◆ Dataset content

== == ==

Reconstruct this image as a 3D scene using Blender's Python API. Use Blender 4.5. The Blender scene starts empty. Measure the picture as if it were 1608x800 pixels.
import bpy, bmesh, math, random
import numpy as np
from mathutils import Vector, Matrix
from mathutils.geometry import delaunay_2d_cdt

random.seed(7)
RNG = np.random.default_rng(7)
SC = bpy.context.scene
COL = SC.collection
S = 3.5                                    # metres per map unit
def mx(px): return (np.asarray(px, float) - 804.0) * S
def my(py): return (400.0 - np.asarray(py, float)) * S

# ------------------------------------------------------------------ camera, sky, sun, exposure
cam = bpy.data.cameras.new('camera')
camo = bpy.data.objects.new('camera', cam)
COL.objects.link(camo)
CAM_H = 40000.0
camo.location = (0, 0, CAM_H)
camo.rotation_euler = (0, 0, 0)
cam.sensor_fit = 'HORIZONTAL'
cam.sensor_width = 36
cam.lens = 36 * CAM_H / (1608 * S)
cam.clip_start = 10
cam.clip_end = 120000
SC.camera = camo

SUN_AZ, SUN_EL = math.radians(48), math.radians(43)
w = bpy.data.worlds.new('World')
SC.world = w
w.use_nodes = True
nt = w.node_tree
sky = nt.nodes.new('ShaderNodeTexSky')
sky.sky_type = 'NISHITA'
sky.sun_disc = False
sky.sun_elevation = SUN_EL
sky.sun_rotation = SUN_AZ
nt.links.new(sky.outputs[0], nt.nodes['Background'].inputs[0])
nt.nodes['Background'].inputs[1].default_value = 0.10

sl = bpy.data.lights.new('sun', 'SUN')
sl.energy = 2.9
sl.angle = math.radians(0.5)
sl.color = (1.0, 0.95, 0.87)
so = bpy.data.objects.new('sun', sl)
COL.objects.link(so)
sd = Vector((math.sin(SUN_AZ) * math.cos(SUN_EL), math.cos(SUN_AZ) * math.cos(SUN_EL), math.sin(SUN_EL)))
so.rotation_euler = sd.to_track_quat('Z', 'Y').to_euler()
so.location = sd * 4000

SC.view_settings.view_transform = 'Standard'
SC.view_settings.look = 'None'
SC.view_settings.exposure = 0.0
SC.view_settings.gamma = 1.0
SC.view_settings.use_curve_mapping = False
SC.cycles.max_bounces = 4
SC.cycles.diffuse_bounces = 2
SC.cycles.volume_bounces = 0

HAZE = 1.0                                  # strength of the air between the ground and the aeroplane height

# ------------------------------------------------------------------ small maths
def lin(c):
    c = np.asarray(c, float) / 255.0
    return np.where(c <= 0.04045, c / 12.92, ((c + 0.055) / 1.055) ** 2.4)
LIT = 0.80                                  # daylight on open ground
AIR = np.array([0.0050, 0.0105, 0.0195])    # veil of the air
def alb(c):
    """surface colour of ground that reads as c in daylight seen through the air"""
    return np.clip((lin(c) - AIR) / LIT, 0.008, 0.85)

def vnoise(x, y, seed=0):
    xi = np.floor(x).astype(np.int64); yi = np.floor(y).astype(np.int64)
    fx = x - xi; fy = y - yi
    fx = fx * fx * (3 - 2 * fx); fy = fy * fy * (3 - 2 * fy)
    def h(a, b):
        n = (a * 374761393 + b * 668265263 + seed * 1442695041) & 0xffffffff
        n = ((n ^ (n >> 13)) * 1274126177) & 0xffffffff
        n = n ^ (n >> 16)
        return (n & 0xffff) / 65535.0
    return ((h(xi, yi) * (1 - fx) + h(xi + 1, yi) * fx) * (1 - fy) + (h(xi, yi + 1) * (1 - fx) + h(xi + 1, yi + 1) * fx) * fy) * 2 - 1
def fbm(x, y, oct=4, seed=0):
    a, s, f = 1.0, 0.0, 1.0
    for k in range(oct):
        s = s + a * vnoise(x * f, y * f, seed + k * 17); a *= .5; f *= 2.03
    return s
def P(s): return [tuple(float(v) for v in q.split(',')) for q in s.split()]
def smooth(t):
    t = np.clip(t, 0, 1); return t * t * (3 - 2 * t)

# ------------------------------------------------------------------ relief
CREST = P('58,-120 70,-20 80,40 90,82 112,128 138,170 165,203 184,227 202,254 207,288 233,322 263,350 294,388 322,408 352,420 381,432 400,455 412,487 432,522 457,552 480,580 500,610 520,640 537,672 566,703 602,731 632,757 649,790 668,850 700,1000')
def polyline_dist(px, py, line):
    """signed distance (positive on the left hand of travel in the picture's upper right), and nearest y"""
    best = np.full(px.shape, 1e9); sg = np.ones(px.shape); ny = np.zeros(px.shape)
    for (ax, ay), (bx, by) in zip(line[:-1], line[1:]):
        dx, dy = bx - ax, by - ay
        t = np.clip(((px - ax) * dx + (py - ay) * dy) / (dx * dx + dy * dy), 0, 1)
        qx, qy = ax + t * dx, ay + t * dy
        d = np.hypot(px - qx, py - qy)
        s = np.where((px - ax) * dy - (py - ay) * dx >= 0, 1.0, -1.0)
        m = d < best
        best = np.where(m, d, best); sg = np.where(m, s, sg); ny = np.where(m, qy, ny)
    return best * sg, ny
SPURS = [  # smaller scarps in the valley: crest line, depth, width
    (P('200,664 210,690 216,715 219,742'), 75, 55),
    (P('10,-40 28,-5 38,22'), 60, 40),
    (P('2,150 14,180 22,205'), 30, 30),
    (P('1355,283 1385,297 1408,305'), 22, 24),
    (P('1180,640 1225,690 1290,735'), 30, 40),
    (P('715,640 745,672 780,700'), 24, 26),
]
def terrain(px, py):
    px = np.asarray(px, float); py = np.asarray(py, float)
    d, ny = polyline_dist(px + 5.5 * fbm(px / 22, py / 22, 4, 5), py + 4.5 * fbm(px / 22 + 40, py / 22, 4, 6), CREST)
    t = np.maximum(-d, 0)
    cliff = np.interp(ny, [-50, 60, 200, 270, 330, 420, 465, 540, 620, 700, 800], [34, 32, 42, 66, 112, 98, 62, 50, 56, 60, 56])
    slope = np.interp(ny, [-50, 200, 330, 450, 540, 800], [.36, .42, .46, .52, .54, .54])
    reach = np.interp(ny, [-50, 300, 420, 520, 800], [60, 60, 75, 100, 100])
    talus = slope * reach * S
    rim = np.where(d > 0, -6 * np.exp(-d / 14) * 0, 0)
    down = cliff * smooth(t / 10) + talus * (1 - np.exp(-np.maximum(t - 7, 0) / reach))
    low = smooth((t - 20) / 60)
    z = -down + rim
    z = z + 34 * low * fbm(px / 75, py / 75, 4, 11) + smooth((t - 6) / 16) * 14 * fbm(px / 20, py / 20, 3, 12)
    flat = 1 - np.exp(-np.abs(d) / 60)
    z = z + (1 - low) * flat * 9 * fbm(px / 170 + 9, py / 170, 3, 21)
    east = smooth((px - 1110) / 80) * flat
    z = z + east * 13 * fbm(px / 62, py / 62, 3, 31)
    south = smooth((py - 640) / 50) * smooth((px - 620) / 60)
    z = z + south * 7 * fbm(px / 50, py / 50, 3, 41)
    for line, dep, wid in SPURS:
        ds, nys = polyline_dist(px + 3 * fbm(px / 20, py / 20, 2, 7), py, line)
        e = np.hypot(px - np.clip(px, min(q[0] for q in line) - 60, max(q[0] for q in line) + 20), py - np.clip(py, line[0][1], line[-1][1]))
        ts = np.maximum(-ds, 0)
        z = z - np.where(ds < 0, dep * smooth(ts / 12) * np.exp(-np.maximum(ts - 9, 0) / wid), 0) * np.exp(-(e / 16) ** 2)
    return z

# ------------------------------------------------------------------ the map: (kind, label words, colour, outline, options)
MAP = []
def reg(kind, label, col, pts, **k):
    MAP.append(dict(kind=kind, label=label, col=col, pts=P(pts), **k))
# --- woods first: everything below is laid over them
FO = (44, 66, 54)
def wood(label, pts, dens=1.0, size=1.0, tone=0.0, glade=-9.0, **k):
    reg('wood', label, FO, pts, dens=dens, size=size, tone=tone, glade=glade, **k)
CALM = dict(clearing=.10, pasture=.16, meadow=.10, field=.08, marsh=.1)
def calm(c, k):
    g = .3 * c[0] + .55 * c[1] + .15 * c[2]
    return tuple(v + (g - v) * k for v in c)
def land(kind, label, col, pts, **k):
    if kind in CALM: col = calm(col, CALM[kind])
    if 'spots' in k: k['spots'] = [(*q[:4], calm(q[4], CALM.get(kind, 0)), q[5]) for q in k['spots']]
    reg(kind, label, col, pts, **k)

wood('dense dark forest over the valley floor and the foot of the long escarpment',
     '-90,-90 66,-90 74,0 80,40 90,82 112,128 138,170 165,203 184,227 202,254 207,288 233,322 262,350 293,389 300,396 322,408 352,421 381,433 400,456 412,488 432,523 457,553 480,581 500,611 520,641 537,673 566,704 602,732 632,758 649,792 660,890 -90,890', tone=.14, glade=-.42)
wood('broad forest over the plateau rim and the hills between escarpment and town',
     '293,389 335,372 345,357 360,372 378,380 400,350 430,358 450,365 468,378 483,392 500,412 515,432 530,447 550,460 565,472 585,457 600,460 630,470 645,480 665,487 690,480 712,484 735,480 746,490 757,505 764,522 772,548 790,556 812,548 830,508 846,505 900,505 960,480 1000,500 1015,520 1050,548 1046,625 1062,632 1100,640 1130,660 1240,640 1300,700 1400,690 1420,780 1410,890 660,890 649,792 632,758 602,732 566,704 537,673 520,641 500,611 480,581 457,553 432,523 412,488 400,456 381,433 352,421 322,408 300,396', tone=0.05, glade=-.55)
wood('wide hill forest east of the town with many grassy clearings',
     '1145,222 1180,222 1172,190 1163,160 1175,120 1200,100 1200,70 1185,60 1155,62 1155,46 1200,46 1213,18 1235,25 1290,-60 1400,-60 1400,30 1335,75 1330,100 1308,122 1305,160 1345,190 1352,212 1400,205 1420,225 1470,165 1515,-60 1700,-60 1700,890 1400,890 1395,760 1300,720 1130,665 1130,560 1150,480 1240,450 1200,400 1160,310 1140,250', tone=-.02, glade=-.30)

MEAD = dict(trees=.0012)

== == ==

Find every line with "scene" in the listing and state how many there are, nothing else.

2